Why is it that I find the the Heaven-accepting, death-defying premise of Warren Beatty‘s Heaven Can Wait deeply moving (especially the final scene inside the L.A. Coliseum), but the idea of watching Randall Wallace‘s Heaven Is For Real (Sony, 4.16) completely repulsive? Not just because of the loony-visions aspect (i.e., Jesus riding on a rainbow-colored horse), but because Gregg Kinnear‘s way of speaking to his on-screen son, played by Connor Corum, is horribly cloying and patronizing. (Never talk down to young kids — I always spoke to mine as if they were 30.) And Corum’s acting is quite grating. The trailer clips are oppressive enough — I can’t imagine sitting through the entire 100 minutes.
The film is based on Todd Burpo‘s 2010 book “Heaven Is For Real,” about a near-death death experience by his four year-old son Colton in which he visited a realm that he believed was “heaven.” Colton apparently claimed “that he personally met Jesus riding a rainbow-colored horse and sat in Jesus’ lap, while the angels sang songs to him. He also says he saw Mary kneeling before the throne of God and at other times standing beside Jesus.” Just reading that makes me quite angry. Seeing it in a film would be torture. Despite a 50% Rotten Tomatoes rating, Heaven Is For Real is expected to do very well commercially.
Right now the three Rotten Tomato reviews of Paul Haggis‘s Third Person are strongly negative, but a 9.10.13 review by Variety’s Peter Debruge differed: “With segments set in Paris, Rome and New York, this tony contempo romance serves as a Crash course in complex modern relationships, focusing primarily on issues of guilt and trust as they relate to love. Though virtually every twist on this emotional roller coaster feels preordained by its architect, [Haggis] leaves certain mysteries for the audience to interpret, making for a more open-ended and mature work all around. It’s hearty fare by arthouse standards, and should perform well with thinking auds the world over, boosted by a starry cast.”

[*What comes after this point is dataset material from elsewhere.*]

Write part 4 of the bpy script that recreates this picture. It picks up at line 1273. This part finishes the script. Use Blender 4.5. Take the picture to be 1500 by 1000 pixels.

There’s only thing that seems ill-considered about Cedric Klapisch‘s Chinese Puzzle (Cohen Media Group, 5.16) is the title. Yes, it’s largely set in Manhattan’s Chinatown and involves a somewhat puzzling tangle of relationships centering around a French writer in his late 30s (Romain Duris), but the title doesn’t even hint at the buoyant spirit and mood of the trailer. It hasn’t caught major festival heat so far, but it’s well liked. It played the London Film Festival last October. Positive reviews have surfaced in Australia, where it opens later this week. It’ll play at L.A.’s COLCOA Festival. I’m seeing it tomorrow morning at 10 am, and I hate attending screenings at that hour.
Women commonly say “you know what?” before declaring they’ve had it with you because you’ve crossed some kind of rhetorical or behavioral line. They’ll say it before deciding to terminate a conversation or a relationship or whatever. “You know what? We’re finished talking” or “You know what? I don’t think this is going to work out”…that line of country. I recall producer Stacy Sher saying this to me in the mid or late ’90s when I got a little too pushy during a phone interview. I’m mentioning this phrase because I’ve never once heard a guy, straight or gay, say “you know what?” This is strictly a female expression. There are very few that are exclusive to one gender or another, but “you know what?” is apparently one of them. Unless someone has different information.